- **What is asked**
Retype the listing that follows, exactly as written.

◆ ◆ ◆ ◆ ◆ ◆ ◆

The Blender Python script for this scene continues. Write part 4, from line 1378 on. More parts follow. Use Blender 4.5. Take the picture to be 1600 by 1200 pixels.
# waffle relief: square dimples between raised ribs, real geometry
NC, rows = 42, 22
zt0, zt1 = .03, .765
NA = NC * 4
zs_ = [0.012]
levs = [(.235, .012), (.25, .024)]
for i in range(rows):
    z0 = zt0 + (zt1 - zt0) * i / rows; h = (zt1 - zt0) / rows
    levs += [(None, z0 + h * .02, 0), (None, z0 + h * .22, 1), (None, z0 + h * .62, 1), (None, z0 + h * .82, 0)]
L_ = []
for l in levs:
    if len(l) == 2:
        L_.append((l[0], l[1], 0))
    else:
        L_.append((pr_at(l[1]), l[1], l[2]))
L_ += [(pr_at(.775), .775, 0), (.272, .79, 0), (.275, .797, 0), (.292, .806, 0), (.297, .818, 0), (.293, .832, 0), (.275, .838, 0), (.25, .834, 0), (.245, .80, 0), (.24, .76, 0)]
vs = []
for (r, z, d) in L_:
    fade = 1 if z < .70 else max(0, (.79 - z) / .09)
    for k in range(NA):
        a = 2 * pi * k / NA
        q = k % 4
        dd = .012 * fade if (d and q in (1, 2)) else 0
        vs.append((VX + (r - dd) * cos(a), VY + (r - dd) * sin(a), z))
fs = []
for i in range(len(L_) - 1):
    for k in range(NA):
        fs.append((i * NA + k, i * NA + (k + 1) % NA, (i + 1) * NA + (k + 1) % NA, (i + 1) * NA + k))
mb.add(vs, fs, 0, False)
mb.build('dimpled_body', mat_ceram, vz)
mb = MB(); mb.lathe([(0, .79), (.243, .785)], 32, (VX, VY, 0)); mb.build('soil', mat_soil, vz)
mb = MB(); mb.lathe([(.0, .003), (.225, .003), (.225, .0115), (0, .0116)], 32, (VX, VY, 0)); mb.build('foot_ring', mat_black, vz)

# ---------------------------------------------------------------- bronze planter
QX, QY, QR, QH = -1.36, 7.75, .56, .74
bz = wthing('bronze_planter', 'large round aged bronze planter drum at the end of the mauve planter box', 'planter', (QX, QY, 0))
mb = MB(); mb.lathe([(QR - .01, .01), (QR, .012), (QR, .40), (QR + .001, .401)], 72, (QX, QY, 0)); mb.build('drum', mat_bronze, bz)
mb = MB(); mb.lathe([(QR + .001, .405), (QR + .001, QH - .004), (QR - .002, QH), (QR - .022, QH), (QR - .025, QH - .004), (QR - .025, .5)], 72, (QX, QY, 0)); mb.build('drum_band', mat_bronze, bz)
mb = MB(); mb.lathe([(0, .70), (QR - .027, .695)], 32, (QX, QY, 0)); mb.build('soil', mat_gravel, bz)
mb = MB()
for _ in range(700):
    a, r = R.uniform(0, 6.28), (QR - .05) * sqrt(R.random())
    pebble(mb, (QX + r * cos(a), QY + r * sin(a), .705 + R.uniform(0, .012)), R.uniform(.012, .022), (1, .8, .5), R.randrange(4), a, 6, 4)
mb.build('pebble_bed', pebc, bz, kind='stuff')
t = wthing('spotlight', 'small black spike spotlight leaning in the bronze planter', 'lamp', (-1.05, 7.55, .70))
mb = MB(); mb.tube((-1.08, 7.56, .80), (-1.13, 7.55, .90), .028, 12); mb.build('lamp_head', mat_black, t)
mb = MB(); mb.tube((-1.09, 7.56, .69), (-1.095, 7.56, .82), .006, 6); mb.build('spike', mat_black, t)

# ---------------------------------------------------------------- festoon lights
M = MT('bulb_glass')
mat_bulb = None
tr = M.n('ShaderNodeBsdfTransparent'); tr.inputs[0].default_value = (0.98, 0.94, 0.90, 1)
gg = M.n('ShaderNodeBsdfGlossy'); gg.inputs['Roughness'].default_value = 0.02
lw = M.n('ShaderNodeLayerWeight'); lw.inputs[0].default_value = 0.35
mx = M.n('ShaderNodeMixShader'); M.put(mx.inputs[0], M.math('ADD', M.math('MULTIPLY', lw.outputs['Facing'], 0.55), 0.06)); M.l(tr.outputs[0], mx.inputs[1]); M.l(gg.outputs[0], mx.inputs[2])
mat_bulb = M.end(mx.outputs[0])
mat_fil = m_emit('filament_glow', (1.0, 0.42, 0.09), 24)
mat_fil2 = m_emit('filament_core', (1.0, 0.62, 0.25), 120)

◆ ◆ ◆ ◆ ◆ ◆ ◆

- **Complete response**
The Blender Python script for this scene continues. Write part 4, from line 1378 on. More parts follow. Use Blender 4.5. Take the picture to be 1600 by 1200 pixels.
# waffle relief: square dimples between raised ribs, real geometry
NC, rows = 42, 22
zt0, zt1 = .03, .765
NA = NC * 4
zs_ = [0.012]
levs = [(.235, .012), (.25, .024)]
for i in range(rows):
    z0 = zt0 + (zt1 - zt0) * i / rows; h = (zt1 - zt0) / rows
    levs += [(None, z0 + h * .02, 0), (None, z0 + h * .22, 1), (None, z0 + h * .62, 1), (None, z0 + h * .82, 0)]
L_ = []
for l in levs:
    if len(l) == 2:
        L_.append((l[0], l[1], 0))
    else:
        L_.append((pr_at(l[1]), l[1], l[2]))
L_ += [(pr_at(.775), .775, 0), (.272, .79, 0), (.275, .797, 0), (.292, .806, 0), (.297, .818, 0), (.293, .832, 0), (.275, .838, 0), (.25, .834, 0), (.245, .80, 0), (.24, .76, 0)]
vs = []
for (r, z, d) in L_:
    fade = 1 if z < .70 else max(0, (.79 - z) / .09)
    for k in range(NA):
        a = 2 * pi * k / NA
        q = k % 4
        dd = .012 * fade if (d and q in (1, 2)) else 0
        vs.append((VX + (r - dd) * cos(a), VY + (r - dd) * sin(a), z))
fs = []
for i in range(len(L_) - 1):
    for k in range(NA):
        fs.append((i * NA + k, i * NA + (k + 1) % NA, (i + 1) * NA + (k + 1) % NA, (i + 1) * NA + k))
mb.add(vs, fs, 0, False)
mb.build('dimpled_body', mat_ceram, vz)
mb = MB(); mb.lathe([(0, .79), (.243, .785)], 32, (VX, VY, 0)); mb.build('soil', mat_soil, vz)
mb = MB(); mb.lathe([(.0, .003), (.225, .003), (.225, .0115), (0, .0116)], 32, (VX, VY, 0)); mb.build('foot_ring', mat_black, vz)

# ---------------------------------------------------------------- bronze planter
QX, QY, QR, QH = -1.36, 7.75, .56, .74
bz = wthing('bronze_planter', 'large round aged bronze planter drum at the end of the mauve planter box', 'planter', (QX, QY, 0))
mb = MB(); mb.lathe([(QR - .01, .01), (QR, .012), (QR, .40), (QR + .001, .401)], 72, (QX, QY, 0)); mb.build('drum', mat_bronze, bz)
mb = MB(); mb.lathe([(QR + .001, .405), (QR + .001, QH - .004), (QR - .002, QH), (QR - .022, QH), (QR - .025, QH - .004), (QR - .025, .5)], 72, (QX, QY, 0)); mb.build('drum_band', mat_bronze, bz)
mb = MB(); mb.lathe([(0, .70), (QR - .027, .695)], 32, (QX, QY, 0)); mb.build('soil', mat_gravel, bz)
mb = MB()
for _ in range(700):
    a, r = R.uniform(0, 6.28), (QR - .05) * sqrt(R.random())
    pebble(mb, (QX + r * cos(a), QY + r * sin(a), .705 + R.uniform(0, .012)), R.uniform(.012, .022), (1, .8, .5), R.randrange(4), a, 6, 4)
mb.build('pebble_bed', pebc, bz, kind='stuff')
t = wthing('spotlight', 'small black spike spotlight leaning in the bronze planter', 'lamp', (-1.05, 7.55, .70))
mb = MB(); mb.tube((-1.08, 7.56, .80), (-1.13, 7.55, .90), .028, 12); mb.build('lamp_head', mat_black, t)
mb = MB(); mb.tube((-1.09, 7.56, .69), (-1.095, 7.56, .82), .006, 6); mb.build('spike', mat_black, t)

# ---------------------------------------------------------------- festoon lights
M = MT('bulb_glass')
mat_bulb = None
tr = M.n('ShaderNodeBsdfTransparent'); tr.inputs[0].default_value = (0.98, 0.94, 0.90, 1)
gg = M.n('ShaderNodeBsdfGlossy'); gg.inputs['Roughness'].default_value = 0.02
lw = M.n('ShaderNodeLayerWeight'); lw.inputs[0].default_value = 0.35
mx = M.n('ShaderNodeMixShader'); M.put(mx.inputs[0], M.math('ADD', M.math('MULTIPLY', lw.outputs['Facing'], 0.55), 0.06)); M.l(tr.outputs[0], mx.inputs[1]); M.l(gg.outputs[0], mx.inputs[2])
mat_bulb = M.end(mx.outputs[0])
mat_fil = m_emit('filament_glow', (1.0, 0.42, 0.09), 24)
mat_fil2 = m_emit('filament_core', (1.0, 0.62, 0.25), 120)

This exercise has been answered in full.